Nostalgia a parte, la verità è che "Tell Me a Tell", brano (ok, "singolo", ma qui sono tutti "singoli"...) di apertura di "Home Again" lo abbiamo già sentito in tutte le declinazioni: in studio (nell'EP omonimo del 2011) dal vivo in una miriade di versioni (qui al Jools Holland Show), acustica in versione "campfire" o in versione "veranda".
Il bello (della musica, dell'arte, della vita) è che questo brano si può ascoltare a ripetizione per giorni senza correre alcun rischio. Il merito è tutto di Michael: della sua voce "raw soul" incredibile, mix sublime della profondità di Otis Redding, dell'ovatta di Bill Withers (spesso omaggiato dal vivo), del respiro di Terry Callier e di tutti i riferimenti soul '60 che vi vengono in mente. E non si sta esagerando (almeno non troppo): quando le radio inglesi hanno iniziato a mandare in onda "Tell Me a Tell", sembra che alcuni ascoltatori abbiano telefonato per avere informazioni sul "brano inedito di Al Green". E poi c'è la musica. Si voglia prendere il semplice accostamento con i nomi sopra citati a garanzia di qualità di livello superiore, ma non basta. La matrice soul di Kiwanuka si sporca le mani dopo appena 30 secondi con le sue radici africane, laddove i fiati introducono (seppur brevemente) un tema tipicamente afro, lasciando spazio solo in seconda battuta al flauto, alle aperture melodiche degli archi e all'inciso in levare. E sull'intero brano aleggia l'ombra "jazzata" (possibile?) di Van Morrison e della sua "Moondance".

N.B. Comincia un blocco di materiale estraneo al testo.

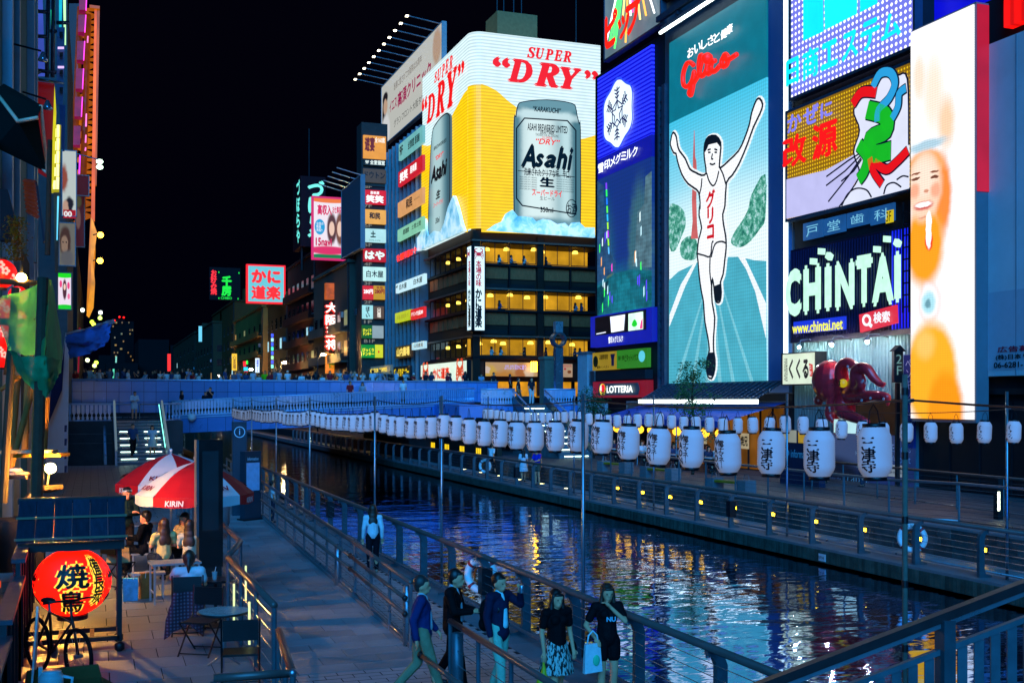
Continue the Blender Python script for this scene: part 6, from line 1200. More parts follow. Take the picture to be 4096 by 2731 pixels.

Ma "Tell me a Tell" è solo la punta dell'iceberg della visione musicale di Kiwanuka. Che ha la purezza e la passione del neofita assoluto: intervistato dlla BBC, Michael racconta di non aver potuto ascoltare musica durante l'infanzia perchè i genitori avevano il giradischi rotto. Così, quando ha letto "Red Hot Chili Peppers" sullo zaino di un suo compagno di classe ha dovuto chiedere spiegazioni, e poi ha messo da parte i soldi per acquistare il suo primo cd. Il secondo sarà un disco dei Nirvana e poi, "Vodoo" di D'Angelo (ah, ecco) e "Sitting on the Dock of the Bay" di Otis Redding (ah, ecco). Leggende, probabilmente alimentate dalla solita, scaltra, stampa britannica. Eppure, nei due minuti purissimi di "I'm Getting Ready" (altro singolo tratto dal secondo EP) vive quella semplicità melodica che renderebbe Ben Harper un uomo felice, come se la soluzione acustica fosse la dimensione unica e definitiva di Kiwanuka (la prima Tracy Chapman non è così lontana). "I'm Getting Ready" è nera nel cantato (una vera e propria preghiera country-gospel) almeno quanto è bianca nell'arpeggio della chitarra, che potrebbe appartenere a Nick Drake o John Martyn. Un miracolo di meticciato culturale moderno, ripetuto poco dopo in "Rest" e "Always Waiting".
Ah, poi c'è anche lui. Curtis Mayfield. Ingombrante come solo lui può essere nelle chitarre di "I'll get Along", e più in genere nella sicurezza di una scrittura soul che raggiunge vette inaccessibili per qualunque (qualunque) vivente: "Any Day Will Do Fine" rispolvera arrangiamenti d'archi e radici anni '60 talmente profonde che è impossibile non rivolgere almeno un ringraziamento ad Amy Winehouse, "Worry Walks Beside Me" presenta una nudità vocale da lacrime agli occhi (e da recupero immediato del "Live At Carnegie Hall" di Bill Withers), "Bones" prova timidamente ad accelerare i tempi a ritmo di blues, "Home Again" (il brano) fortifica in maniera definitiva il ponte USA - UK attraverso una melodia da far tremare le mani, gli occhi e il cuore. Indipendente, mainstream, nero, bianco, vecchio, giovane, Londra, New York, Kampala: non esistono categorie, colori o provenienza. Esiste il talento.